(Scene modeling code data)
________

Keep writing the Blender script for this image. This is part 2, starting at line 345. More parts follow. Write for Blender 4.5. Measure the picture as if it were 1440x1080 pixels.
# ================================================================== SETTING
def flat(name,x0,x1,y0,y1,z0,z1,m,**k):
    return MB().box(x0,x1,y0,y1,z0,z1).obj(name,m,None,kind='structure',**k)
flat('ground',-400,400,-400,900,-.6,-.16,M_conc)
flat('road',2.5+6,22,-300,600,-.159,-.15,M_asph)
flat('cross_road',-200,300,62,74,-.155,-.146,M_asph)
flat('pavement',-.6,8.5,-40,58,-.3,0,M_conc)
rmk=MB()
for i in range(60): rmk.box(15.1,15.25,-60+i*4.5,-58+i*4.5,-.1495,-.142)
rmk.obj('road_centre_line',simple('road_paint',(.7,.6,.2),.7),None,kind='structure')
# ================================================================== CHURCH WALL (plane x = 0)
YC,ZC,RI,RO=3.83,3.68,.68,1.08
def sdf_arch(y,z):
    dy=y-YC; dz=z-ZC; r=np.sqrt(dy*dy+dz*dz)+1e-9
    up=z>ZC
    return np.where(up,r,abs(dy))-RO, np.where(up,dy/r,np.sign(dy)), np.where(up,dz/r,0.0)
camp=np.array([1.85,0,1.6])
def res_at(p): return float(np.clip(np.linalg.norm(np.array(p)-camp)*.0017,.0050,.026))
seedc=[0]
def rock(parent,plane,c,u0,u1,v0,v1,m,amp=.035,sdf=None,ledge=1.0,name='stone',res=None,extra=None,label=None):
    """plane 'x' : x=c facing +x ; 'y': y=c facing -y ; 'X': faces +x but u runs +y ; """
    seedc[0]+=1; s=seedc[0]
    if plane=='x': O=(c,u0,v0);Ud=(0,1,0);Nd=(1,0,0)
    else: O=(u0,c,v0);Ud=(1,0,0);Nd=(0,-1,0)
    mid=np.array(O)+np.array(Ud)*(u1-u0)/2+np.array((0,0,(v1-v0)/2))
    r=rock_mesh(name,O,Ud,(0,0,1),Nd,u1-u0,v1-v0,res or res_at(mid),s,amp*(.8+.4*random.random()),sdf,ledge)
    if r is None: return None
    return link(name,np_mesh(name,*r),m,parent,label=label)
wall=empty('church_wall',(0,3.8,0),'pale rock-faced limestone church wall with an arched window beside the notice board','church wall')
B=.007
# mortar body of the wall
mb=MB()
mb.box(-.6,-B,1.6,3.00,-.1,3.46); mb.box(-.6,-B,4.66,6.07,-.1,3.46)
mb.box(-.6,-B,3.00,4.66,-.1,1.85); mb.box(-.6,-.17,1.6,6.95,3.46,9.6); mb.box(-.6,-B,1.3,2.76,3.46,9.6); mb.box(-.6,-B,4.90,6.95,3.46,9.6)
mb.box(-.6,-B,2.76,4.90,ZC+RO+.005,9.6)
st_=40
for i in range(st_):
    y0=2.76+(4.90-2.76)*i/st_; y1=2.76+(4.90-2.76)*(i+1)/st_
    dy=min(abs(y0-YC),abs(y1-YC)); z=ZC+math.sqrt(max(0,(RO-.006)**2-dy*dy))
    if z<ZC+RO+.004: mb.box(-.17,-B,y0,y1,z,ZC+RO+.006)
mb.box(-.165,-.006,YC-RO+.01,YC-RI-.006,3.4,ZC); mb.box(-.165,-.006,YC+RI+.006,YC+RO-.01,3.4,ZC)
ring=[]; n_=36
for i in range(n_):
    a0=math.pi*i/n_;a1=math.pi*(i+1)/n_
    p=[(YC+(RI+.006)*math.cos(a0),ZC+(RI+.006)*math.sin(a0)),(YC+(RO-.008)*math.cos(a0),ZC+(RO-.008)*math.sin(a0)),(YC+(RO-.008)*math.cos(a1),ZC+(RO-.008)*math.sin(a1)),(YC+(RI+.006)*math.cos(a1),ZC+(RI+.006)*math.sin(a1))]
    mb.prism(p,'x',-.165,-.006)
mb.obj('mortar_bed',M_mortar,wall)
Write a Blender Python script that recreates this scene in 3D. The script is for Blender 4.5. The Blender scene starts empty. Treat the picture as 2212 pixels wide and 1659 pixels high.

________

### Written problem
List every line above that holds the word "script".

### Response to this task
Keep writing the Blender script for this image. This is part 2, starting at line 345. More parts follow. Write for Blender 4.5. Measure the picture as if it were 1440x1080 pixels.
Write a Blender Python script that recreates this scene in 3D. The script is for Blender 4.5. The Blender scene starts empty. Treat the picture as 2212 pixels wide and 1659 pixels high.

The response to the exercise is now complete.